◆ GOAL: Print the listing as it stands, omitting all images.
* START LISTING *
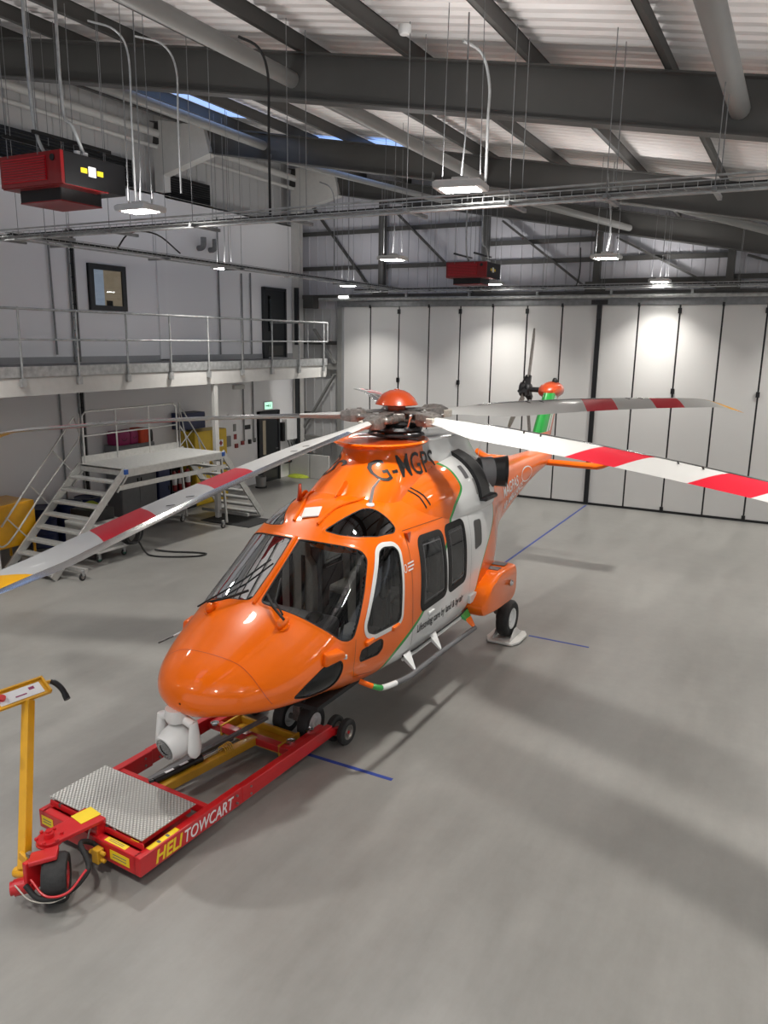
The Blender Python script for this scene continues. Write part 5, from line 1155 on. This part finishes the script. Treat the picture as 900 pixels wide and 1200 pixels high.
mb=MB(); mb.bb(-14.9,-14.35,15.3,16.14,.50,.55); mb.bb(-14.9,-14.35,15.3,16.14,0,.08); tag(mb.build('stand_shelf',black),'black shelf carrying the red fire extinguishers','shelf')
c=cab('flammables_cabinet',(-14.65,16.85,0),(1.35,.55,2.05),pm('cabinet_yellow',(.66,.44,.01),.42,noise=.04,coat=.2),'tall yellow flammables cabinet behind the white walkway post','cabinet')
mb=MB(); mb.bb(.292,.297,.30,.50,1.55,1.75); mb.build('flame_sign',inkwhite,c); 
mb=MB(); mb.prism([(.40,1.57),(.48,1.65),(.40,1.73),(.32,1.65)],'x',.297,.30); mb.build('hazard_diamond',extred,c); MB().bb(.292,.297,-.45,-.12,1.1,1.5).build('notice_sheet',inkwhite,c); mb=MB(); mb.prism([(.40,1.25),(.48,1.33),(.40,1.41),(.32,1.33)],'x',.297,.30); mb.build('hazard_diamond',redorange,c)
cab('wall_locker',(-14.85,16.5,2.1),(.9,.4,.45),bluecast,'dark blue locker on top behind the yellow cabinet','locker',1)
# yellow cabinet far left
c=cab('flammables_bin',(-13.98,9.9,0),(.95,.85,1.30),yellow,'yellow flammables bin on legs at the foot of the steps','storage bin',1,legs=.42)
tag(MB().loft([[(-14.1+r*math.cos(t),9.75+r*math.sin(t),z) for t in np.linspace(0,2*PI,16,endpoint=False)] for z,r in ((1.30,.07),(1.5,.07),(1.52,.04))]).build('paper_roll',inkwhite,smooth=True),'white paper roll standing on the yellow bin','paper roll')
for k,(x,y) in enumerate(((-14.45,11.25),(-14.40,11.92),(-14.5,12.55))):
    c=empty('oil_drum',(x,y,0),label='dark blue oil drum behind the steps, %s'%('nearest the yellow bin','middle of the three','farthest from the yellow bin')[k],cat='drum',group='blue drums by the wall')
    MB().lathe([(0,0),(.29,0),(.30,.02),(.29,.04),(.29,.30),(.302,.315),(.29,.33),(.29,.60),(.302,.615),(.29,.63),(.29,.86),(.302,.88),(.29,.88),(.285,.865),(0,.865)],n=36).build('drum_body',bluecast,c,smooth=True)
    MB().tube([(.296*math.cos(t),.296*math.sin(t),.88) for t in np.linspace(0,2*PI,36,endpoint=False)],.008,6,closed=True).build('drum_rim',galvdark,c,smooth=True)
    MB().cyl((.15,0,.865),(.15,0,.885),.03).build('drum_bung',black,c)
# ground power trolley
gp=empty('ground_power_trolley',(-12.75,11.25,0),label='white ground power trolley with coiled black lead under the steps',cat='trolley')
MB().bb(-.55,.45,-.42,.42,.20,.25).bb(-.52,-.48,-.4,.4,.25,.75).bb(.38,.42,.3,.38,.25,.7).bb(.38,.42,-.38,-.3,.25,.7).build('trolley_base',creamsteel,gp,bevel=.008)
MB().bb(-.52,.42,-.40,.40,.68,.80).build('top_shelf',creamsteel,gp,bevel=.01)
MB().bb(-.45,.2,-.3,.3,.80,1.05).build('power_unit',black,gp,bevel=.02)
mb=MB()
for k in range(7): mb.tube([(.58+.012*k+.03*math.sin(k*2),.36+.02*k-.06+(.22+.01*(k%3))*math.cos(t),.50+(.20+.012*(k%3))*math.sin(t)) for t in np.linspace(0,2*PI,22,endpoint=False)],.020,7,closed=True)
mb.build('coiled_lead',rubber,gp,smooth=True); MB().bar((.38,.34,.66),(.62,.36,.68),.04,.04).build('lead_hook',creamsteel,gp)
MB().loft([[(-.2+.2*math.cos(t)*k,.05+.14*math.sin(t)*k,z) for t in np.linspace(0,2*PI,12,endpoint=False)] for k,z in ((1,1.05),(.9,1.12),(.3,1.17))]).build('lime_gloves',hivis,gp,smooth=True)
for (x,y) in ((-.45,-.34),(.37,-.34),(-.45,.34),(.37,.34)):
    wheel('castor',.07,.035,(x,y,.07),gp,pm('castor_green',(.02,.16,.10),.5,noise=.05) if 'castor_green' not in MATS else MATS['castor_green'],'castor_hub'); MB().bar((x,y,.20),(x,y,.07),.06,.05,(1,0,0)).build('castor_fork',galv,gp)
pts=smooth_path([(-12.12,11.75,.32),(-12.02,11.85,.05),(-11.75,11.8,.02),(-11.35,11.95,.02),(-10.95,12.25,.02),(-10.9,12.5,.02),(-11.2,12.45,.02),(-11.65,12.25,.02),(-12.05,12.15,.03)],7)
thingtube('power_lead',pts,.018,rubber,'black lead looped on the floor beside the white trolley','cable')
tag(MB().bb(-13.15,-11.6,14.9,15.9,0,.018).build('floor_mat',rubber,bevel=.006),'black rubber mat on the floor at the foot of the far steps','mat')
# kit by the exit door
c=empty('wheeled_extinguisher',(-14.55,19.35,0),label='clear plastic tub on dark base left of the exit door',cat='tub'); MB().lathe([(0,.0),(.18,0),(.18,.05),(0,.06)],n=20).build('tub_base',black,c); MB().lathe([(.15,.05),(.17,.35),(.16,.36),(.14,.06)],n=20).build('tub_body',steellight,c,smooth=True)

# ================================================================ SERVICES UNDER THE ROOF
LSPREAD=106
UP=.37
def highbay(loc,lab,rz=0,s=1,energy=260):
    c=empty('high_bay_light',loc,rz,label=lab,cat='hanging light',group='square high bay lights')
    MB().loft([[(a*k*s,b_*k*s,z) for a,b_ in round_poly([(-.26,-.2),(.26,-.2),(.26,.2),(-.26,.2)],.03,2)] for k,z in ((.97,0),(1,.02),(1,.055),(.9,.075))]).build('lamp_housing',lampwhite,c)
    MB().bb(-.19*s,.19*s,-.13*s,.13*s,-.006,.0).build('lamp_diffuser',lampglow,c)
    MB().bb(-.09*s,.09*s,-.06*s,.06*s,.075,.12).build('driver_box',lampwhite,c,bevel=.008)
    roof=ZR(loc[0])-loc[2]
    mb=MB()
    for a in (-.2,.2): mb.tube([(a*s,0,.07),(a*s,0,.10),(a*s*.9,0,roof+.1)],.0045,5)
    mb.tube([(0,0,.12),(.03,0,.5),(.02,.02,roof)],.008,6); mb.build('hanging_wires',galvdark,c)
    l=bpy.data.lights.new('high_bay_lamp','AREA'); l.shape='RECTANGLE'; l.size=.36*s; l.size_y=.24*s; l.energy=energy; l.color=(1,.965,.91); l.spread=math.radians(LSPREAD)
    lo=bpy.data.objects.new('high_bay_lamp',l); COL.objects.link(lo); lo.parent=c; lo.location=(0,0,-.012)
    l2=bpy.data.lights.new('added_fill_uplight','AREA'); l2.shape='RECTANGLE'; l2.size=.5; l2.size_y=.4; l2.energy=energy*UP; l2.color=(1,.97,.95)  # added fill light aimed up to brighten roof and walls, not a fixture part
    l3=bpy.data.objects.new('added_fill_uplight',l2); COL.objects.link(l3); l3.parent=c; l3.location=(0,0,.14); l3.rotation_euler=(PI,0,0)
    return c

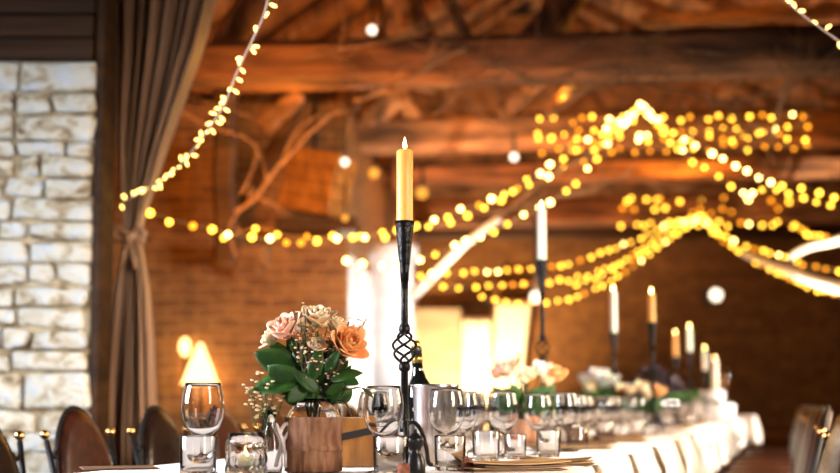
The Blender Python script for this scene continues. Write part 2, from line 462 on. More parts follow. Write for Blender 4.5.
* END LISTING *
◆ EXERCISE SOLUTION:
The Blender Python script for this scene continues. Write part 5, from line 1155 on. This part finishes the script. Treat the picture as 900 pixels wide and 1200 pixels high.
mb=MB(); mb.bb(-14.9,-14.35,15.3,16.14,.50,.55); mb.bb(-14.9,-14.35,15.3,16.14,0,.08); tag(mb.build('stand_shelf',black),'black shelf carrying the red fire extinguishers','shelf')
c=cab('flammables_cabinet',(-14.65,16.85,0),(1.35,.55,2.05),pm('cabinet_yellow',(.66,.44,.01),.42,noise=.04,coat=.2),'tall yellow flammables cabinet behind the white walkway post','cabinet')
mb=MB(); mb.bb(.292,.297,.30,.50,1.55,1.75); mb.build('flame_sign',inkwhite,c); 
mb=MB(); mb.prism([(.40,1.57),(.48,1.65),(.40,1.73),(.32,1.65)],'x',.297,.30); mb.build('hazard_diamond',extred,c); MB().bb(.292,.297,-.45,-.12,1.1,1.5).build('notice_sheet',inkwhite,c); mb=MB(); mb.prism([(.40,1.25),(.48,1.33),(.40,1.41),(.32,1.33)],'x',.297,.30); mb.build('hazard_diamond',redorange,c)
cab('wall_locker',(-14.85,16.5,2.1),(.9,.4,.45),bluecast,'dark blue locker on top behind the yellow cabinet','locker',1)
# yellow cabinet far left
c=cab('flammables_bin',(-13.98,9.9,0),(.95,.85,1.30),yellow,'yellow flammables bin on legs at the foot of the steps','storage bin',1,legs=.42)
tag(MB().loft([[(-14.1+r*math.cos(t),9.75+r*math.sin(t),z) for t in np.linspace(0,2*PI,16,endpoint=False)] for z,r in ((1.30,.07),(1.5,.07),(1.52,.04))]).build('paper_roll',inkwhite,smooth=True),'white paper roll standing on the yellow bin','paper roll')
for k,(x,y) in enumerate(((-14.45,11.25),(-14.40,11.92),(-14.5,12.55))):
    c=empty('oil_drum',(x,y,0),label='dark blue oil drum behind the steps, %s'%('nearest the yellow bin','middle of the three','farthest from the yellow bin')[k],cat='drum',group='blue drums by the wall')
    MB().lathe([(0,0),(.29,0),(.30,.02),(.29,.04),(.29,.30),(.302,.315),(.29,.33),(.29,.60),(.302,.615),(.29,.63),(.29,.86),(.302,.88),(.29,.88),(.285,.865),(0,.865)],n=36).build('drum_body',bluecast,c,smooth=True)
    MB().tube([(.296*math.cos(t),.296*math.sin(t),.88) for t in np.linspace(0,2*PI,36,endpoint=False)],.008,6,closed=True).build('drum_rim',galvdark,c,smooth=True)
    MB().cyl((.15,0,.865),(.15,0,.885),.03).build('drum_bung',black,c)
# ground power trolley
gp=empty('ground_power_trolley',(-12.75,11.25,0),label='white ground power trolley with coiled black lead under the steps',cat='trolley')
MB().bb(-.55,.45,-.42,.42,.20,.25).bb(-.52,-.48,-.4,.4,.25,.75).bb(.38,.42,.3,.38,.25,.7).bb(.38,.42,-.38,-.3,.25,.7).build('trolley_base',creamsteel,gp,bevel=.008)
MB().bb(-.52,.42,-.40,.40,.68,.80).build('top_shelf',creamsteel,gp,bevel=.01)
MB().bb(-.45,.2,-.3,.3,.80,1.05).build('power_unit',black,gp,bevel=.02)
mb=MB()
for k in range(7): mb.tube([(.58+.012*k+.03*math.sin(k*2),.36+.02*k-.06+(.22+.01*(k%3))*math.cos(t),.50+(.20+.012*(k%3))*math.sin(t)) for t in np.linspace(0,2*PI,22,endpoint=False)],.020,7,closed=True)
mb.build('coiled_lead',rubber,gp,smooth=True); MB().bar((.38,.34,.66),(.62,.36,.68),.04,.04).build('lead_hook',creamsteel,gp)
MB().loft([[(-.2+.2*math.cos(t)*k,.05+.14*math.sin(t)*k,z) for t in np.linspace(0,2*PI,12,endpoint=False)] for k,z in ((1,1.05),(.9,1.12),(.3,1.17))]).build('lime_gloves',hivis,gp,smooth=True)
for (x,y) in ((-.45,-.34),(.37,-.34),(-.45,.34),(.37,.34)):
    wheel('castor',.07,.035,(x,y,.07),gp,pm('castor_green',(.02,.16,.10),.5,noise=.05) if 'castor_green' not in MATS else MATS['castor_green'],'castor_hub'); MB().bar((x,y,.20),(x,y,.07),.06,.05,(1,0,0)).build('castor_fork',galv,gp)
pts=smooth_path([(-12.12,11.75,.32),(-12.02,11.85,.05),(-11.75,11.8,.02),(-11.35,11.95,.02),(-10.95,12.25,.02),(-10.9,12.5,.02),(-11.2,12.45,.02),(-11.65,12.25,.02),(-12.05,12.15,.03)],7)
thingtube('power_lead',pts,.018,rubber,'black lead looped on the floor beside the white trolley','cable')
tag(MB().bb(-13.15,-11.6,14.9,15.9,0,.018).build('floor_mat',rubber,bevel=.006),'black rubber mat on the floor at the foot of the far steps','mat')
# kit by the exit door
c=empty('wheeled_extinguisher',(-14.55,19.35,0),label='clear plastic tub on dark base left of the exit door',cat='tub'); MB().lathe([(0,.0),(.18,0),(.18,.05),(0,.06)],n=20).build('tub_base',black,c); MB().lathe([(.15,.05),(.17,.35),(.16,.36),(.14,.06)],n=20).build('tub_body',steellight,c,smooth=True)

# ================================================================ SERVICES UNDER THE ROOF
LSPREAD=106
UP=.37
def highbay(loc,lab,rz=0,s=1,energy=260):
    c=empty('high_bay_light',loc,rz,label=lab,cat='hanging light',group='square high bay lights')
    MB().loft([[(a*k*s,b_*k*s,z) for a,b_ in round_poly([(-.26,-.2),(.26,-.2),(.26,.2),(-.26,.2)],.03,2)] for k,z in ((.97,0),(1,.02),(1,.055),(.9,.075))]).build('lamp_housing',lampwhite,c)
    MB().bb(-.19*s,.19*s,-.13*s,.13*s,-.006,.0).build('lamp_diffuser',lampglow,c)
    MB().bb(-.09*s,.09*s,-.06*s,.06*s,.075,.12).build('driver_box',lampwhite,c,bevel=.008)
    roof=ZR(loc[0])-loc[2]
    mb=MB()
    for a in (-.2,.2): mb.tube([(a*s,0,.07),(a*s,0,.10),(a*s*.9,0,roof+.1)],.0045,5)
    mb.tube([(0,0,.12),(.03,0,.5),(.02,.02,roof)],.008,6); mb.build('hanging_wires',galvdark,c)
    l=bpy.data.lights.new('high_bay_lamp','AREA'); l.shape='RECTANGLE'; l.size=.36*s; l.size_y=.24*s; l.energy=energy; l.color=(1,.965,.91); l.spread=math.radians(LSPREAD)
    lo=bpy.data.objects.new('high_bay_lamp',l); COL.objects.link(lo); lo.parent=c; lo.location=(0,0,-.012)
    l2=bpy.data.lights.new('added_fill_uplight','AREA'); l2.shape='RECTANGLE'; l2.size=.5; l2.size_y=.4; l2.energy=energy*UP; l2.color=(1,.97,.95)  # added fill light aimed up to brighten roof and walls, not a fixture part
    l3=bpy.data.objects.new('added_fill_uplight',l2); COL.objects.link(l3); l3.parent=c; l3.location=(0,0,.14); l3.rotation_euler=(PI,0,0)
    return c

The Blender Python script for this scene continues. Write part 2, from line 462 on. More parts follow. Write for Blender 4.5.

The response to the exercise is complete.